The results in the survey reflect the number of times that survey respondents said they got drunk, rather than the amount of alcohol consumed.

Those from English-speaking countries got drunk most often, according to the report, while participants from South American countries got drunk on the lowest number of occasions.

UK respondents said they got drunk 51 times in the past year, compared with 50 times for people in the United States, 48 in Canada and 47 in Australia. Chilean respondents, on the other hand, reported getting drunk just 16 times a year and Colombians 22 times.

About 38% of survey participants said they wanted to drink less in the next year.

The Global Drug Survey has made an app, The Drinks Meter, to help people keep an eye on how much they are drinking, as well as publishing guidelines for safer drug use at saferuselimits.co.

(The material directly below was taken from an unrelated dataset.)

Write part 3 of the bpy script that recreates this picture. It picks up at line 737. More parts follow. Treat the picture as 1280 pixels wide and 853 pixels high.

Prof Winstock said: ‘We get told too much is bad, and it is, but current guidelines fail to accept the pleasure of intoxication and give little guide on difference between being a little drunk and a lot drunk, and doing it 3-4 times a year versus weekly. We need to have that conversation. ‘In the UK we don’t tend to do moderation, we end up getting drunk as the point of the evening.

‘Until culture changes and we become more European and moderate in our drinking, we might have to bite the bullet and think about how to advise people to get drunk drinking less. ‘Getting drunk carries risks of injury and health harm, but we need to start highlighting the risks at different levels of drinking even if they are above safe limits.’